Can we now come together and think of the users? Emmanuel: the Android app started as a one-week hack to display Wikipedia in English. They’d implemented a pure Java reader but it was too slow so they implemented the JNI. We had feature driven development. The most recent release has a rating of 4.7 (better). Isaac: However we’re stuck at 50,000 users with similar numbers of installs and uninstalls. c.f. custom apps which have a much higher retention rate. We don’t know why this is - perhaps because users have already downloaded the content. Hayley: perhaps users who download custom apps are more focused and invested in using the app. Maybe users used to look for anything free, but now are more discerning.


Various approaches: Can we use a mix?

Can we get data back to us: How much data to collect.

Joe: Can we start with something low-touch? Mattieu: strongly believes it’s vital for the data to be anonymous. Renaud: Can we measure data that’s valuable for us? e.g. why people are leaving the app. Hayley: what about an in-app survey. Julian: how about 4 of us who haven’t used the app in the last month: Mattieu, Hayley, Guillieme, Renaud. Emmanuel: Privacy problem is a complex problem: we don’t need to address it now. Perhaps we could add an instrumented version of Kiwix and pay users to provide feedback. Isaac: biases. Emmanuel: Consider scaling once we’ve tried something simple.

Can we run surveys?

Isaac: devise hypothesis so we can test it. What about the size of downloads: What about querying device characteristics such as the amount of space available? Isaac: the list of ZIM files is 6MB.

Cost, complexity/easiness, privacy

Obvious problems: e.g. the welcome page is seldom available translated. It’s possible to translate with translation wiki.

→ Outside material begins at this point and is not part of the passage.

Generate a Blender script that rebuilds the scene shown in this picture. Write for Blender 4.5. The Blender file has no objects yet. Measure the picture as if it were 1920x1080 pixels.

Actions? 1. Informal local test using kiwix for android. Boris, Hayley, Guillieme, Mattieu, Renaud. Julian to manage. Today. 2. User-agent to correlate the downloads. Compare with active use by version. Ideas on the wiki. Review what to collect and that we can see it in the next release. Perhaps on the Beta channel. 3. A custom version of the app with instrumentation. Perhaps for in-place trusted evaluators.

Boris: what about the iOS app? Emmanuel: there’s only 1 developer, he’s not here. Several of the team will meet him in Northern New York right after Wikimania. Chris is a very sensitive developer and much interested in usability feedback. However volumes are not similar so let us stick to Android for the time being.

Notes on User Stories

To improve user flow, it's recommend to start writing user stories to provide us with a sense of direction when using the app.

This will also give us appropriate expectations in terms of functionality and determine any unnecessary actions.


Examples for user stories:

"As a user I would like to... because..."


Structuring our expectations like this will allow us to:

1. create effective and simple user journeys.

2. help automated testing test on behalf of the user and the user expectations.